INFORMATION SUPPLIED:
•••••
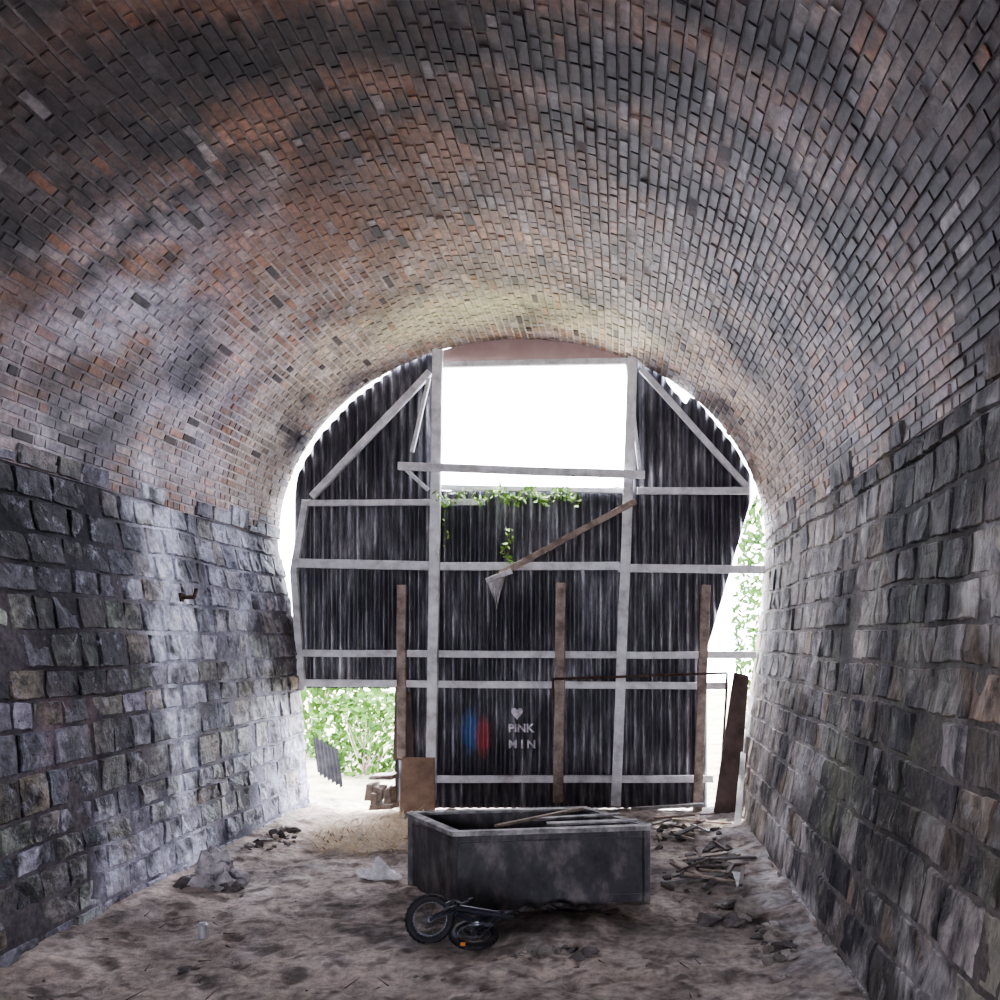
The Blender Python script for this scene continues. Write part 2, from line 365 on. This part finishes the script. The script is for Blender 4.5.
# ---------------- floor
def floor_z(x,y):
    e=max(0,1-(x+2.95)/.5)*.07 if x<-2.4 else 0
    if x>.7: e+=(x-.7)*.18
    z=.022*fn((x,y,0),2.2,1)+.008*fn((x,y,1),6,4)+.004*fn((x,y,1),16,4)+e
    z+=-.018*sm(noise.noise(Vector((x*7,y*6,3))),.15,.45)
    z+=.05*g(x,-.35,.4)*g(y,5.05,.18)
    return z
def build_floor():
    v=[];f=[];cs=[]
    x0,x1=-3.0,1.22; nx=200
    ys=[YB+(0-YB)*j/60 for j in range(60)]+[2+(YE+.35-2)*j/420 for j in range(421)]
    for y in ys:
        for i in range(nx+1):
            x=x0+(x1-x0)*i/nx; v.append(Vector((x,y,floor_z(x,y))))
            n1=fn((x,y,0),1.3,2); n2=fn((x,y,0),5,6)
            c=lerp((.54,.47,.42),(.32,.27,.24),.40+n1*.9)
            c=lerp(c,(.64,.58,.55),max(0,n2)*.9)
            c=lerp(c,(.14,.115,.105),max(0,min(.7,sm(fn((x,y,2),8,3),.14,.5)*.8)))
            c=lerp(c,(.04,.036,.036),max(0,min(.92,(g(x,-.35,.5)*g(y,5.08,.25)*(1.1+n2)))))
            c=lerp(c,(.09,.078,.075),max(0,min(.85,g(x,-.2,1.2)*g(y,7.2,1.3)*(.9+n1))))
            c=lerp(c,(.10,.085,.08),max(0,min(.75,g(x,-.9,.9)*g(y,4.95,.25)*(.6+n2*2))))
            c=lerp(c,(.12,.10,.09),max(0,min(.75,g(x,.6,.35)*g(y,5.4,.6)*(.6+n2))))
            c=lerp(c,(.52,.42,.30),max(0,min(.7,g(x,-2.2,.6)*g(y,7.8,.9))))  # straw-coloured sheen of light by the left exit, painted on the dirt
            c=lerp(c,(.54,.52,.51),max(0,min(.8,g(x,.95,.14)*(.4+n2*2))))
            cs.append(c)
    for j in range(len(ys)-1):
        for i in range(nx):
            a=j*(nx+1)+i; f.append((a,a+1,a+nx+2,a+nx+1))
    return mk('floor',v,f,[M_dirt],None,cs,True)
build_floor()
v=[];f=[];n=40
for j in range(n+1):
    for i in range(n+1):
        x=-14+28*i/n; y=YE+.3+16*j/n; v.append((x,y,-.03+.06*fn((x,y,0),.8)+.02*j*.5*.6))
for j in range(n):
    for i in range(n):
        a=j*(n+1)+i; f.append((a,a+1,a+n+2,a+n+1))
mk('ground_outside',v,f,[M_grass],None,None,True)
def leaves(gm,c,rad,cnt,sz,mi=0):
    for _ in range(cnt):
        d=Vector((U(-1,1),U(-1,1),U(-1,1)))
        if d.length>1: d.normalize()
        p=Vector(c)+Vector((d.x*rad[0],d.y*rad[1],d.z*rad[2]))
        a=Vector((U(-1,1),U(-1,1),U(-1,1))).normalized(); b_=a.orthogonal().normalized(); s=sz*U(.6,1.3); k=len(gm.v)
        gm.v+= [p-a*s,p+b_*s*.45,p+a*s,p-b_*s*.45]; gm.f.append((k,k+1,k+2,k+3)); gm.m.append(mi)
def bush(c,rad,cnt,sz):
    q=G()
    for _ in range(14): q.tube((c[0]+U(-.1,.1),c[1]+U(-.1,.1),.0),(c[0]+U(-1,1)*rad[0]*.7,c[1]+U(-1,1)*rad[1]*.7,c[2]+U(-.2,.6)*rad[2]),.012,5,1,.004)
    leaves(q,c,rad,cnt,sz)
    return q.make('bush',[M_bleaf,M_brown])
bush((-3.0,10.8,.45),(.7,.5,.55),900,.06)
bush((-4.4,12.5,.8),(1.2,.8,.9),1200,.09)
bush((1.75,10.3,1.6),(.45,.6,1.8),2200,.06)
# ---------------- end wall hoarding
W=empty('wall_back')
def interp(pts,x):
    if x<=pts[0][0]: return pts[0][1]
    for a,b in zip(pts,pts[1:]):
        if x<=b[0]: return a[1]+(b[1]-a[1])*(x-a[0])/(b[0]-a[0])
    return pts[-1][1]
tL=lambda p: interp([(294,500),(299,472),(318,438),(352,401),(400,364),(436,348)],p)
tR=lambda p: interp([(632,350),(664,372),(668,384),(686,404),(690,396),(700,403),(735,447),(752,478)],p)
zones=[(294,395,tL,lambda p:688),(395,437,tL,lambda p:808),
 (437,632,lambda p:489+2*math.sin(p*.13),lambda p:808),
 (632,707,tR,lambda p:808),
 (707,751,tR,lambda p:interp([(707,650),(751,500)],p))]
v=[];f=[]
for (a,b,tf,bf) in zones:
    cnt=int((b-a)/.95); prev=None
    for i in range(cnt+1):
        px=a+(b-a)*i/cnt; x=(px-VX)*8.52/F
        yy=8.516+.016*math.sin(2*math.pi*x/.082)
        t,bo=tf(px),bf(px)
        k=len(v)
        for u in (0,.33,.66,1):
            py=t+(bo-t)*u; v.append(Vector((x,yy,H-(py-VY)*8.52/F)))
        if prev is not None:
            for u in range(3): f.append((prev+u,k+u,k+u+1,prev+u+1))
        prev=k
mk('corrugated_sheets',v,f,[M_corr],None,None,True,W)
bi=[0]
def beam(p1,p2,wpx,Y=8.45,dep=.05,mat=M_wood,name='rail',parent=W):
    a=PX(*p1,Y);b=PX(*p2,Y); w=wpx*Y/F/2
    d=(b-a); L=d.length; d.normalize(); up=Vector((0,1,0)).cross(d).normalized()
    q=G(); n=max(2,int(L/.25)); k0=0
    o=U(0,99)
    for i in range(n+1):
        c=a+d*(L*i/n)+up*(.006*noise.noise(Vector((i*.4,o,0))))
        for su,sy in ((-1,-1),(1,-1),(1,1),(-1,1)):
            q.v.append(c+up*w*su+Vector((0,dep/2*sy,0)))
    for i in range(n):
        for j in range(4):
            q.f.append((i*4+j,i*4+(j+1)%4,i*4+4+(j+1)%4,i*4+4+j)); q.m.append(0)
    q.f.append((3,2,1,0)); q.f.append((n*4,n*4+1,n*4+2,n*4+3)); q.m+=[0,0]
    bi[0]+=1
    ob=q.make('%s_%d'%(name,bi[0]),[mat],parent); bevel(ob,.005); return ob
beam((438,350),(431,800),10,8.38,.07,M_wood,'post')
beam((633,357),(616,806),10,8.38,.07,M_wood,'post')
beam((627,360),(640,470),4,8.44,.04,M_wood,'post')
beam((402,585),(402,758),9,8.40,.06,M_brown,'post')
beam((561,583),(558,802),10,8.34,.06,M_brown,'post')
beam((706,585),(697,815),9,8.34,.06,M_brown,'post')
beam((306,500),(294,572),7,8.46,.05,M_wood,'jamb'); beam((294,570),(302,690),7,8.46,.05,M_wood,'jamb')
beam((437,365),(632,361),6,8.45,.05); 
beam((398,466),(645,475),8,8.31,.04); beam((432,487),(628,491),5,8.45,.05)
beam((308,503),(485,502),6,8.45); beam((637,491),(749,491),7,8.45)
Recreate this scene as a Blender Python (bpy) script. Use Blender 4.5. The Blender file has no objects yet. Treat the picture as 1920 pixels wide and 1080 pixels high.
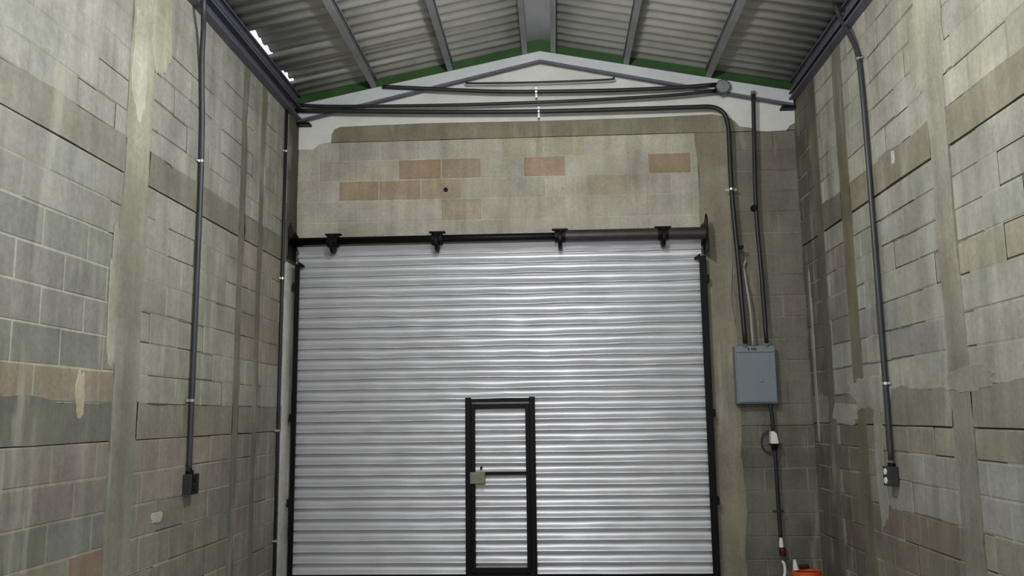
import bpy, bmesh, math, random
from mathutils import Vector, Matrix, noise
from mathutils.geometry import tessellate_polygon

C = bpy.context.scene
COL = C.collection
random.seed(7)


def lin(r, g, b):
    f = lambda c: (c / 255) / 12.92 if c / 255 <= .04045 else ((c / 255 + .055) / 1.055) ** 2.4
    return (f(r), f(g), f(b), 1.0)


# ------------------------------------------------------------------ materials
def mat(name):
    m = bpy.data.materials.new(name)
    m.use_nodes = True
    nt = m.node_tree
    return m, nt, nt.nodes['Principled BSDF'], nt.nodes, nt.links


def noise_node(nt, vec, scale, detail=4, rough=.55, stretch=None):
    n = nt.nodes.new('ShaderNodeTexNoise')
    n.inputs['Scale'].default_value = scale
    n.inputs['Detail'].default_value = detail
    n.inputs['Roughness'].default_value = rough
    if stretch:
        mp = nt.nodes.new('ShaderNodeMapping')
        mp.inputs['Scale'].default_value = stretch
        nt.links.new(vec, mp.inputs['Vector'])
        vec = mp.outputs['Vector']
    nt.links.new(vec, n.inputs['Vector'])
    return n.outputs['Fac']


def maprange(nt, v, a, b, c, d):
    n = nt.nodes.new('ShaderNodeMapRange')
    for i, x in enumerate((a, b, c, d)):
        n.inputs[i + 1].default_value = x
    nt.links.new(v, n.inputs[0])
    return n.outputs[0]


def mix(nt, kind, fac, a, b):
    n = nt.nodes.new('ShaderNodeMix')
    n.data_type = 'RGBA'
    n.blend_type = kind
    for sock, v in ((n.inputs[0], fac), (n.inputs[6], a), (n.inputs[7], b)):
        if isinstance(v, (float, int)):
            sock.default_value = v
        elif isinstance(v, tuple):
            sock.default_value = v
        else:
            nt.links.new(v, sock)
    return n.outputs[2]


def masonry():
    """Unpainted concrete and block: the colour of each block sits in the tint attribute, dirt and lime on top."""
    m, nt, bs, N, L = mat('masonry')
    at = N.new('ShaderNodeAttribute'); at.attribute_name = 'tint'
    tc = N.new('ShaderNodeTexCoord'); v = tc.outputs['Object']
    col = at.outputs['Color']
    for sc, det, st, lo, hi in ((2.6, 6, None, .80, 1.17), (1, 4, (7, 7, .55), .84, 1.13), (34, 3, None, .90, 1.09)):
        f = maprange(nt, noise_node(nt, v, sc, det, .6, st), .32, .68, lo, hi)
        c = N.new('ShaderNodeCombineColor')
        for i in range(3):
            L.new(f, c.inputs[i])
        col = mix(nt, 'MULTIPLY', 1.0, col, c.outputs[0])
    f = maprange(nt, noise_node(nt, v, 1.7, 5), .48, .68, 0, .34)
    col = mix(nt, 'MIX', f, col, lin(136, 137, 119))
    f = maprange(nt, noise_node(nt, v, 1.0, 5, .6, (5, 5, .8)), .58, .70, 0, .40)
    col = mix(nt, 'MIX', f, col, lin(186, 186, 174))
    f = maprange(nt, noise_node(nt, v, 1.0, 4, .6, (3.1, 3.1, .5)), .58, .72, 0, .40)
    col = mix(nt, 'MIX', f, col, lin(92, 88, 76))
    L.new(col, bs.inputs['Base Color'])
    bs.inputs['Roughness'].default_value = .92
    bs.inputs['Specular IOR Level'].default_value = .25
    b = N.new('ShaderNodeBump'); b.inputs['Strength'].default_value = .35; b.inputs['Distance'].default_value = .01
    L.new(noise_node(nt, v, 45, 5, .7), b.inputs['Height']); L.new(b.outputs[0], bs.inputs['Normal'])
    return m


def plain(name, rgb, rough=.6, metal=0., var=.12, scale=8, spec=.5, bump=0):
    m, nt, bs, N, L = mat(name)
    tc = N.new('ShaderNodeTexCoord')
    f = maprange(nt, noise_node(nt, tc.outputs['Object'], scale, 5), .3, .7, 1 - var, 1 + var)
    c = N.new('ShaderNodeCombineColor')
    for i in range(3):
        L.new(f, c.inputs[i])
    L.new(mix(nt, 'MULTIPLY', 1.0, lin(*rgb), c.outputs[0]), bs.inputs['Base Color'])
    bs.inputs['Roughness'].default_value = rough
    bs.inputs['Metallic'].default_value = metal
    bs.inputs['Specular IOR Level'].default_value = spec
    if bump:
        b = N.new('ShaderNodeBump'); b.inputs['Strength'].default_value = bump; b.inputs['Distance'].default_value = .02
        L.new(noise_node(nt, tc.outputs['Object'], scale * 2, 5), b.inputs['Height']); L.new(b.outputs[0], bs.inputs['Normal'])
    return m


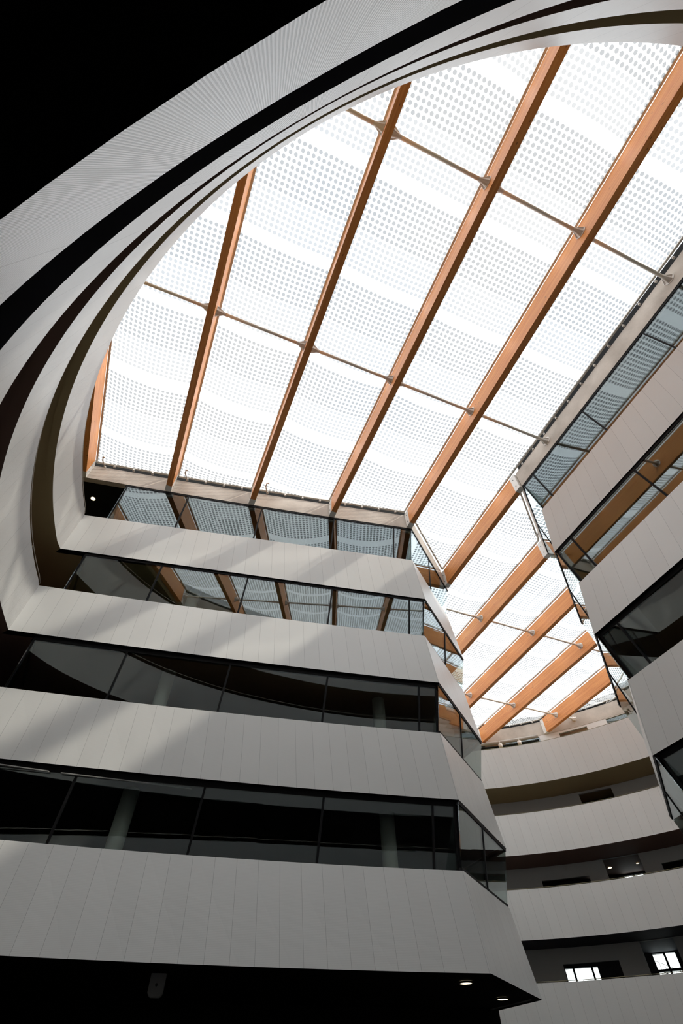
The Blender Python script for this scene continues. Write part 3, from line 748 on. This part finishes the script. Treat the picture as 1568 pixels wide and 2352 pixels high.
# outside stair seen through the window
e = empty('outside_staircase', (*pol(27.6, 62), 4.9), 'dark steel staircase with railings outside the far lower window', 'staircase')
def edge(t, R_=27.8): a = 63.2 - 4.2 * t; return Vector((*pol(R_, a), 6.12 - .95 * t))
m = MB()
m.tube([edge(0) - Vector((0, 0, .42)), edge(1) - Vector((0, 0, .42))], .03, 6); m.build('stringer', M['bolt'], e)
m = MB(); m.tube([edge(0), edge(1)], .014, 6); m.build('handrail', M['bolt'], e)
for q in range(9):
    m = MB(); p = edge(q / 8); m.tube([p, p - Vector((0, 0, .42))], .012, 6); m.build('baluster', M['bolt'], e)
# slim white column beside it
p = pol(22.9, 63.6); e = empty('gallery_column', (*p, ZB[4] + .85), 'slim white round column in the lowest far gallery left of the staircase window', 'column')
m = MB(); m.tube([(*p, ZB[4] + .85), (*p, ZB[3] + .03)], .09, 14); m.build('shaft', M['column'], e, True)
# dark furniture line on the gallery: low black cabinets behind parapet 2
# ------------------------------------------------------------------ interior round columns behind the left block glass
for k in (2, 3, 4):
    for (x, y), lab in (((-6.46, 15.3), 'left'), ((1.34, 17.35), 'right')):
        e = empty('round_column', (x, y, ZB[k] + .85), '%s pale round column behind the %s window strip of the left block' % (lab, tn[k]), 'column', 'round columns inside the left block')
        m = MB(); m.tube([(x, y, ZB[k] + .85), (x, y, ZB[k - 1] + .03)], .24, 20); m.build('shaft', M['column'], e, True)
# curtain rail inside the lowest strip
for x0, x1, lab in ((-11.5, -8.2, 'pale ceiling rail at the left end inside the lowest window strip'), (-7.9, -4.5, 'pale ceiling rail right of the first one inside the lowest window strip')):
    y0 = lambda x: 15.906 + .174 * (x - 3.47) - .008 * (x - 3.47) ** 2 + .75
    e = empty('ceiling_rail', (x0, y0(x0), 6.0), lab, 'rail', 'ceiling rails inside the lowest window strip')
    m = MB(); m.box8([Vector((x, y + dy, z)) for z in (5.95, 5.975) for x, y, dy in ((x0, y0(x0), 0), (x1, y0(x1), 0), (x1, y0(x1), .05), (x0, y0(x0), .05))]); m.build('track', M['speaker'], e)

# ------------------------------------------------------------------ downlights and the grey soffit unit
def downlight(x, y, z, lab, rad=.11, st=None):
    e = empty('downlight', (x, y, z), lab, 'ceiling light', None)
    m = MB(); m.tube([(x, y, z - .012), (x, y, z + .02)], rad, 24); m.build('lens', M['lamp'], e)
    v, f_ = [], []; n = 24
    for rr_, z_ in ((rad, z - .015), (rad + .03, z - .015), (rad + .03, z + .02), (rad, z + .02)):
        v += [(x + rr_ * math.cos(2 * pi * i / n), y + rr_ * math.sin(2 * pi * i / n), z_) for i in range(n)]
    for a in range(4):
        for i in range(n): b_ = (a + 1) % 4; f_.append((a * n + i, a * n + (i + 1) % n, b_ * n + (i + 1) % n, b_ * n + i))
    mesh('trim_ring', v, f_, M['bolt'], e)
downlight(3.05, 17.16, ZB[4], 'left one of the two warm downlights in the black soffit under the left block', .15)
downlight(4.56, 19.98, ZB[4], 'right one of the two warm downlights near the tip of the black soffit', .15)
downlight(-12.3, 13.62, ZC, 'warm downlight beside the left end of the top window strip', .11)
downlight(17.6, 38.27, ZB[2], 'left small downlight in the dark middle far gallery', .13)
downlight(19.14, 37.43, ZB[2], 'right small downlight in the dark middle far gallery', .09)
downlight(17.1, 37.2, ZB[3], 'tiny downlight in the lowest far gallery', .05)
e = empty('wall_speaker', (-4.45, 15.35, 1.9), 'grey rounded unit hanging under the left block black soffit', 'speaker')
ol = [(-.17, .0), (-.17, -.30)] + [(-.17 + .09 - .09 * math.cos(a * pi / 12), -.30 - .09 * math.sin(a * pi / 12)) for a in range(1, 7)] + [(.17 - .09 + .09 * math.sin(a * pi / 12), -.30 - .09 * math.cos(a * pi / 12)) for a in range(0, 7)] + [(.17, .0)]
ux, uy = Vector((.98, .2, 0)), Vector((-.2, .98, 0)); sc = Vector((-4.45, 15.35, ZB[4] + .0))
n_ = len(ol); v = [sc + ux * a + Vector((0, 0, b)) + uy * t for t in (-.1, .1) for a, b in ol]
mesh('housing', v, [tuple(range(n_)), tuple(range(2 * n_ - 1, n_ - 1, -1))] + [(i, i + n_, (i + 1) % n_ + n_, (i + 1) % n_) for i in range(n_)], M['speaker'], e)
m = MB(); q = Vector((-4.43, 15.245, ZB[4] - .2)); nn = Vector((.2, -.98, 0)); m.tube([q, q + nn * .02], .03, 12); m.build('lens', M['bolt'], e)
•••••
OBJECTIVE:
Starting at the first line of the entries, restate word for word everything through the line that holds "a=j*(nx+1)+i; f.append((a,a+1,a+nx+2,a+nx+1))", both ends included, but omit any pictures.

IN RESPONSE:
The Blender Python script for this scene continues. Write part 2, from line 365 on. This part finishes the script. The script is for Blender 4.5.
# ---------------- floor
def floor_z(x,y):
    e=max(0,1-(x+2.95)/.5)*.07 if x<-2.4 else 0
    if x>.7: e+=(x-.7)*.18
    z=.022*fn((x,y,0),2.2,1)+.008*fn((x,y,1),6,4)+.004*fn((x,y,1),16,4)+e
    z+=-.018*sm(noise.noise(Vector((x*7,y*6,3))),.15,.45)
    z+=.05*g(x,-.35,.4)*g(y,5.05,.18)
    return z
def build_floor():
    v=[];f=[];cs=[]
    x0,x1=-3.0,1.22; nx=200
    ys=[YB+(0-YB)*j/60 for j in range(60)]+[2+(YE+.35-2)*j/420 for j in range(421)]
    for y in ys:
        for i in range(nx+1):
            x=x0+(x1-x0)*i/nx; v.append(Vector((x,y,floor_z(x,y))))
            n1=fn((x,y,0),1.3,2); n2=fn((x,y,0),5,6)
            c=lerp((.54,.47,.42),(.32,.27,.24),.40+n1*.9)
            c=lerp(c,(.64,.58,.55),max(0,n2)*.9)
            c=lerp(c,(.14,.115,.105),max(0,min(.7,sm(fn((x,y,2),8,3),.14,.5)*.8)))
            c=lerp(c,(.04,.036,.036),max(0,min(.92,(g(x,-.35,.5)*g(y,5.08,.25)*(1.1+n2)))))
            c=lerp(c,(.09,.078,.075),max(0,min(.85,g(x,-.2,1.2)*g(y,7.2,1.3)*(.9+n1))))
            c=lerp(c,(.10,.085,.08),max(0,min(.75,g(x,-.9,.9)*g(y,4.95,.25)*(.6+n2*2))))
            c=lerp(c,(.12,.10,.09),max(0,min(.75,g(x,.6,.35)*g(y,5.4,.6)*(.6+n2))))
            c=lerp(c,(.52,.42,.30),max(0,min(.7,g(x,-2.2,.6)*g(y,7.8,.9))))  # straw-coloured sheen of light by the left exit, painted on the dirt
            c=lerp(c,(.54,.52,.51),max(0,min(.8,g(x,.95,.14)*(.4+n2*2))))
            cs.append(c)
    for j in range(len(ys)-1):
        for i in range(nx):
            a=j*(nx+1)+i; f.append((a,a+1,a+nx+2,a+nx+1))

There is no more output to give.